Indium-doped TiO₂ nanoparticles for photocatalytic CO₂ reduction with H₂O vapors to CH₄

Indium (In)-doped titanium dioxide (TiO₂) nanoparticles were synthesized using a controlled sol-gel method. The structures and properties of the catalysts were characterized by XRD, FE-SEM, TEM, XPS, BET, UV-vis and PL spectroscopy. Indium, present over the TiO₂ in metal state, inhibited crystal growth and produced anatase phase of mesoporous TiO₂ nanoparticles. Doping In in TiO₂ also increased the surface area and enlarged the band gap.

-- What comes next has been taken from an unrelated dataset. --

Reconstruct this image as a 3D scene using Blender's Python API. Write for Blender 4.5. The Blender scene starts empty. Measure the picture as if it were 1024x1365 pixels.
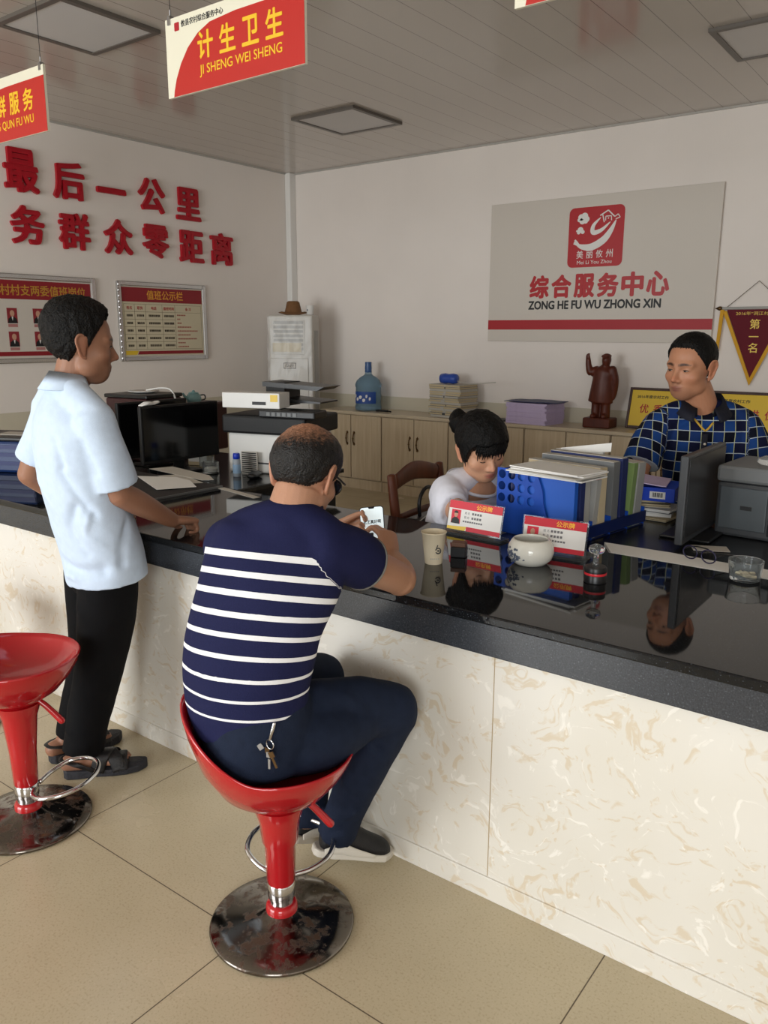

The photocatalytic activities of In-doped TiO₂ nanoparticles were considerably improved for CO₂ reduction with H₂O vapors in a cell type photoreactor. CO was observed as the main product over TiO₂, but doping In in TiO₂ remarkably increased the CH₄ yield. CH₄ production rate over 10wt.% In-doped TiO ₂ was 7.9-fold higher than the bare TiO₂ at 100°C and CO₂/H₂O ratio of 1.43. In addition, C₁-₃ higher hydrocarbons namely C₂H₄, C₂H₆, C₃H₆ and C₃H₈ were detected in the product mixture. The enhanced photoactivity in mesoporous In-doped TiO₂ nanoparticles can be attributed to interfacial transfer of photogenerated charges, which led to effective charge separation and inhibited recombination of photogenerated electron-hole (e^-/h⁺) pairs. Langmuir-Hinshelwood model, developed to investigate reaction rate parameters, fitted well with the experimental data.